● **Given exercise**
Exclude pictures. Extract exactly the lines from the one that contains "Write the bpy" down to the one that contains "rng = random.Random(7)", both included.

● ● ● ●

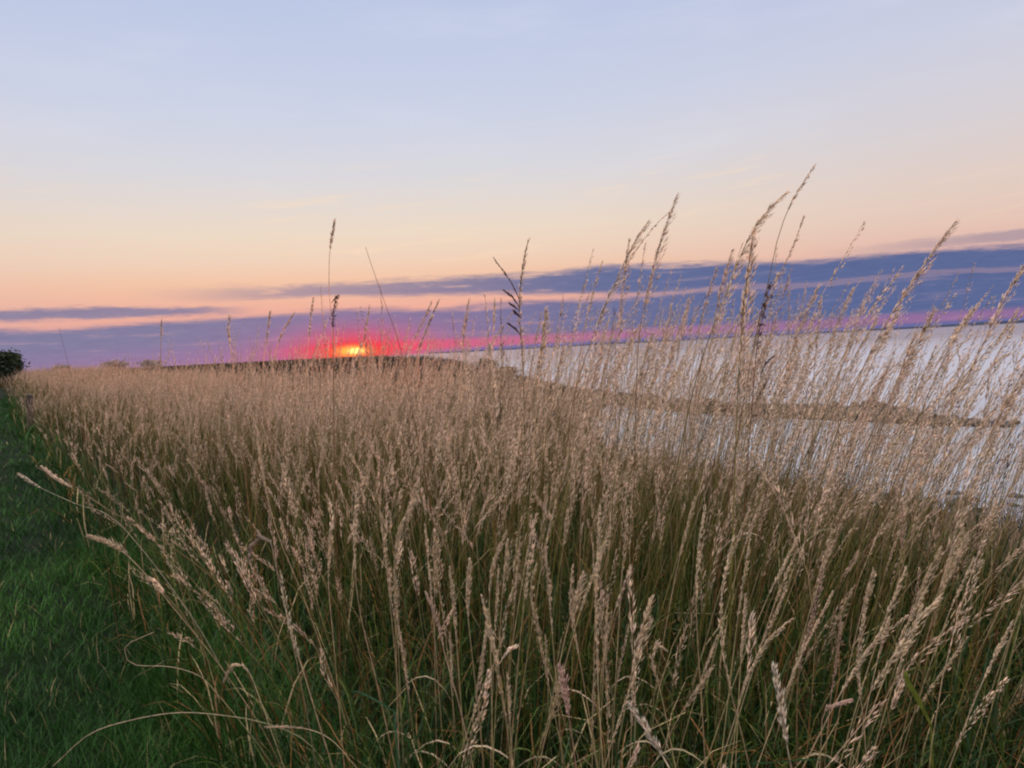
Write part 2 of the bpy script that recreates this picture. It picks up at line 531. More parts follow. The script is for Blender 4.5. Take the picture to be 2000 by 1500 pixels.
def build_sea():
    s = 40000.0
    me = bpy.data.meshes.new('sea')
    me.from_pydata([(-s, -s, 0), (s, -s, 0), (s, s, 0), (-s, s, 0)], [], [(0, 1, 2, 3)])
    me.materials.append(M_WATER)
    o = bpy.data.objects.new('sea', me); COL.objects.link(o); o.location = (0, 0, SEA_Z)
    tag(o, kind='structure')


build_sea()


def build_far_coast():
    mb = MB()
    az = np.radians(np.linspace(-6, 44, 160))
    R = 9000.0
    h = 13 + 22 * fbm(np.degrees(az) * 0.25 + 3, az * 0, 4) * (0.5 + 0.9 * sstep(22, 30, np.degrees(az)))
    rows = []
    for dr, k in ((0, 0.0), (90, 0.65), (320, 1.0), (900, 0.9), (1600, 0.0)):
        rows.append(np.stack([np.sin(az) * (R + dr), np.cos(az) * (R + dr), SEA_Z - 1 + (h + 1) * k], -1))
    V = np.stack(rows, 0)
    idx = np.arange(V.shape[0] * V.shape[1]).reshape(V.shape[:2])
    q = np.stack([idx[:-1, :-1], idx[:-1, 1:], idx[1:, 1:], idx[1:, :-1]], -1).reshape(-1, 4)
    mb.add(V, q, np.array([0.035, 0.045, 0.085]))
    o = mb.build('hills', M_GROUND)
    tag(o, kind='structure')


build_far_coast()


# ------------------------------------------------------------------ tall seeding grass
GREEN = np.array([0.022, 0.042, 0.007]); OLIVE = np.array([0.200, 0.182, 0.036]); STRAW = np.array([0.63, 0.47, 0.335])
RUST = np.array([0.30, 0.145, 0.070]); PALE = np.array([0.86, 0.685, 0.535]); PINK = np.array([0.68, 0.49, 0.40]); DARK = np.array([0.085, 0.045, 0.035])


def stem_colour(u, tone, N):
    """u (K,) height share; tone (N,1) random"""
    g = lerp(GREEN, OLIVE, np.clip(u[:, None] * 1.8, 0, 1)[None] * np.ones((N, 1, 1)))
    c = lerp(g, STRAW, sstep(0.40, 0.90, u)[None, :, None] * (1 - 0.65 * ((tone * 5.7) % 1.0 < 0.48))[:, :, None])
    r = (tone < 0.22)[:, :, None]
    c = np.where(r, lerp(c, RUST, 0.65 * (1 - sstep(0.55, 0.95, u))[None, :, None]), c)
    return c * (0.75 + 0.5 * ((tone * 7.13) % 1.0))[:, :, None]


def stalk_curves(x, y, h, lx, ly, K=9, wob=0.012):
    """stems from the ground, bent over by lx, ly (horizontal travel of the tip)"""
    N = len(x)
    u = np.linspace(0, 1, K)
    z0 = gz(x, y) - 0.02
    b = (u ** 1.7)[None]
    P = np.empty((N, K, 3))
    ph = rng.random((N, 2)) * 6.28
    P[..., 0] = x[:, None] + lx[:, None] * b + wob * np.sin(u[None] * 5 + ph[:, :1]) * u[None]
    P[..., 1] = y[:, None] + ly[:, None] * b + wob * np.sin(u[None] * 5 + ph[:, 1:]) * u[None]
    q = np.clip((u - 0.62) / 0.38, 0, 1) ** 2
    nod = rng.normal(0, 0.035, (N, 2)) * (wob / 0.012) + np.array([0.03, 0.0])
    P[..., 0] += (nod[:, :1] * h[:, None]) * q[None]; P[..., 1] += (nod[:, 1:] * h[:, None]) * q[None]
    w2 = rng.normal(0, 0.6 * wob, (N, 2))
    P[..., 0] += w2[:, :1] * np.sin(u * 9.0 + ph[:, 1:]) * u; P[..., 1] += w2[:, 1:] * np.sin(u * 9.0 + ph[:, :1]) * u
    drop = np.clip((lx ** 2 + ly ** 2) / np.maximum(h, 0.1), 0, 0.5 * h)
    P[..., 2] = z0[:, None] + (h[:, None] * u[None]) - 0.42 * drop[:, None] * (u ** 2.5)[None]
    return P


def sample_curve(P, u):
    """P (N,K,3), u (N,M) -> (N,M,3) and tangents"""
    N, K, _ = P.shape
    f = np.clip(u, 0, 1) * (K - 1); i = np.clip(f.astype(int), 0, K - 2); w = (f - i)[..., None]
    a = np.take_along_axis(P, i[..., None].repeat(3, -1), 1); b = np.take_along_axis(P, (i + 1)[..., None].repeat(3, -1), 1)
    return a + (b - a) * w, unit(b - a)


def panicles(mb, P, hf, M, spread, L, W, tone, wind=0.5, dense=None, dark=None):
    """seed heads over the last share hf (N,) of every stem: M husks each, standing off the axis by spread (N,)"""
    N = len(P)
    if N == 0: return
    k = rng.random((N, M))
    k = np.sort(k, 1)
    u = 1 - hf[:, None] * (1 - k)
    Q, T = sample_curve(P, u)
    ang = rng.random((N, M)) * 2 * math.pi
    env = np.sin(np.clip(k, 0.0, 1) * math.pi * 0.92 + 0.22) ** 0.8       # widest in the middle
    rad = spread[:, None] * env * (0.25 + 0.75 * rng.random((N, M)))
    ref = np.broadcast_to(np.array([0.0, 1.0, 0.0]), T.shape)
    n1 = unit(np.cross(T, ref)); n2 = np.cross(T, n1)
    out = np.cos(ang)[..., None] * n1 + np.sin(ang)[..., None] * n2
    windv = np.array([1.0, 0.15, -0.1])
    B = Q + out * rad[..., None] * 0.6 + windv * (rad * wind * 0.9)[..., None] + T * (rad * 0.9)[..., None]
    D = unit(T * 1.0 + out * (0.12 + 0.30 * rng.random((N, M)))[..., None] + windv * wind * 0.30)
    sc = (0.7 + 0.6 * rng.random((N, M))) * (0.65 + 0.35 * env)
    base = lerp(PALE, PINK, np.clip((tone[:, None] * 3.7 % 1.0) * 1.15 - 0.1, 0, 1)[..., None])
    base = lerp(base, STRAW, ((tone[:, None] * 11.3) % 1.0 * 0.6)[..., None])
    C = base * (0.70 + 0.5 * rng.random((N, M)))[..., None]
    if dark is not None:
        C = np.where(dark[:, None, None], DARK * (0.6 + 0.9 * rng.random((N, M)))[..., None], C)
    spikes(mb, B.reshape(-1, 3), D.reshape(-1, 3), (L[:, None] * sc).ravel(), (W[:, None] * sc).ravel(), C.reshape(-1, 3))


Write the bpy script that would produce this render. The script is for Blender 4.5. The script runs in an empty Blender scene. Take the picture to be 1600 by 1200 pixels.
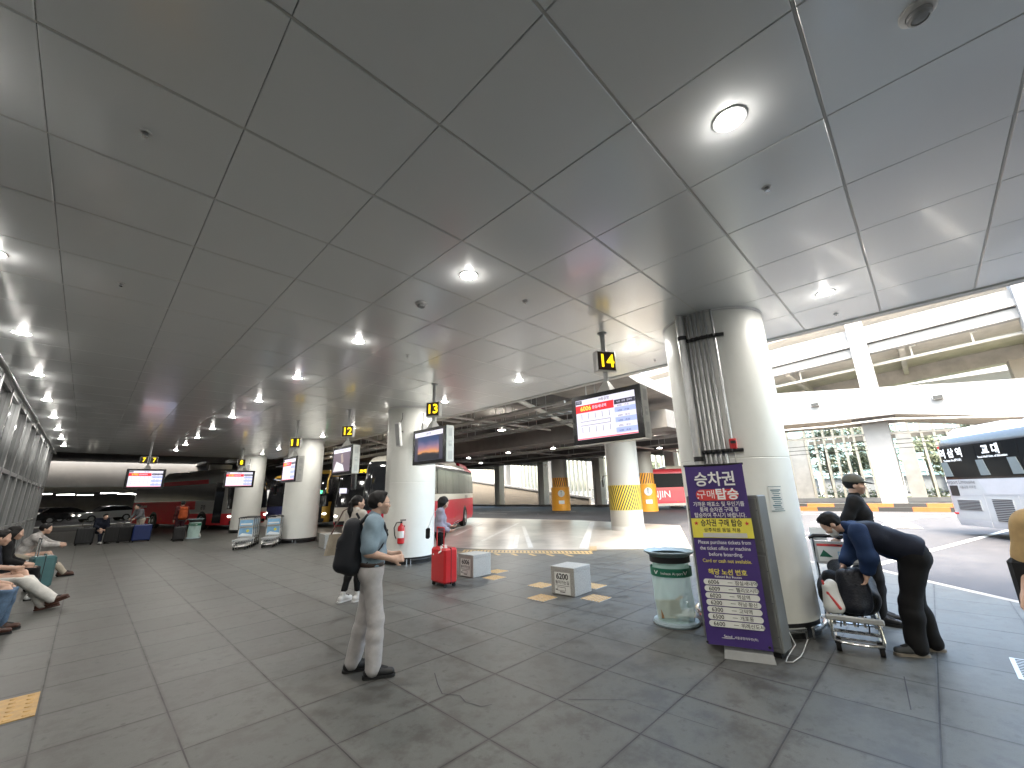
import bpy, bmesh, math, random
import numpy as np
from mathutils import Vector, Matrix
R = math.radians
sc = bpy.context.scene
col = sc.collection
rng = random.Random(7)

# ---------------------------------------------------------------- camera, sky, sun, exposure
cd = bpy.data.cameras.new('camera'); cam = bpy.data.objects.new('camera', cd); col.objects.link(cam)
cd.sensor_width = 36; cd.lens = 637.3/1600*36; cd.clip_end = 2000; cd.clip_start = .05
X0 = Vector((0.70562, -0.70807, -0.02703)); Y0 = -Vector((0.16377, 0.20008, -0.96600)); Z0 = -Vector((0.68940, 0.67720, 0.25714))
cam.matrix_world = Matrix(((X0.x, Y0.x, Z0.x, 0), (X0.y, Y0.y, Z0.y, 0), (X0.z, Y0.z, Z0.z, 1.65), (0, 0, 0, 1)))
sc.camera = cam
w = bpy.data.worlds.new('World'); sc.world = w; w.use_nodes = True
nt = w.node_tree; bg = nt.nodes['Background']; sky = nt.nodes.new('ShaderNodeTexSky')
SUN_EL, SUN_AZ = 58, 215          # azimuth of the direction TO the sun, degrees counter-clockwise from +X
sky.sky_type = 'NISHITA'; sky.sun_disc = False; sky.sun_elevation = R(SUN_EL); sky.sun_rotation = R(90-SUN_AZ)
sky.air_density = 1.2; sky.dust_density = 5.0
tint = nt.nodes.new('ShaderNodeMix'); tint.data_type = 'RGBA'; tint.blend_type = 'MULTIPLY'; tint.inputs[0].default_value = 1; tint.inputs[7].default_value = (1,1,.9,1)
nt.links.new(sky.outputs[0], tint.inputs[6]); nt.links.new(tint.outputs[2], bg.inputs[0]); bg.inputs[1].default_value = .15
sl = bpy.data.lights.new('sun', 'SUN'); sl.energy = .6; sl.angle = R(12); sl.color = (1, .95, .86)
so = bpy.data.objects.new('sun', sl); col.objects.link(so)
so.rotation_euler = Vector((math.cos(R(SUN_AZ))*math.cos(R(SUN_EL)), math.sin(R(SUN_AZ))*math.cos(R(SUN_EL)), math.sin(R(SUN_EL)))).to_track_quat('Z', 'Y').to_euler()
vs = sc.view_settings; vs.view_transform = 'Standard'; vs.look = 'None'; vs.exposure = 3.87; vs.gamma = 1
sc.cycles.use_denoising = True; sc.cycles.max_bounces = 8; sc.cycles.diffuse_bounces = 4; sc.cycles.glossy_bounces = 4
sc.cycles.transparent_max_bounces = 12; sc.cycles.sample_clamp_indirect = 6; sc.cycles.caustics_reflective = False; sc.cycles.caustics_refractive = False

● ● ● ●

● **Complete output**
Write the bpy script that would produce this render. The script is for Blender 4.5. The script runs in an empty Blender scene. Take the picture to be 1600 by 1200 pixels.
import bpy, bmesh, math, random
import numpy as np
from mathutils import Vector, Matrix
R = math.radians
sc = bpy.context.scene
col = sc.collection
rng = random.Random(7)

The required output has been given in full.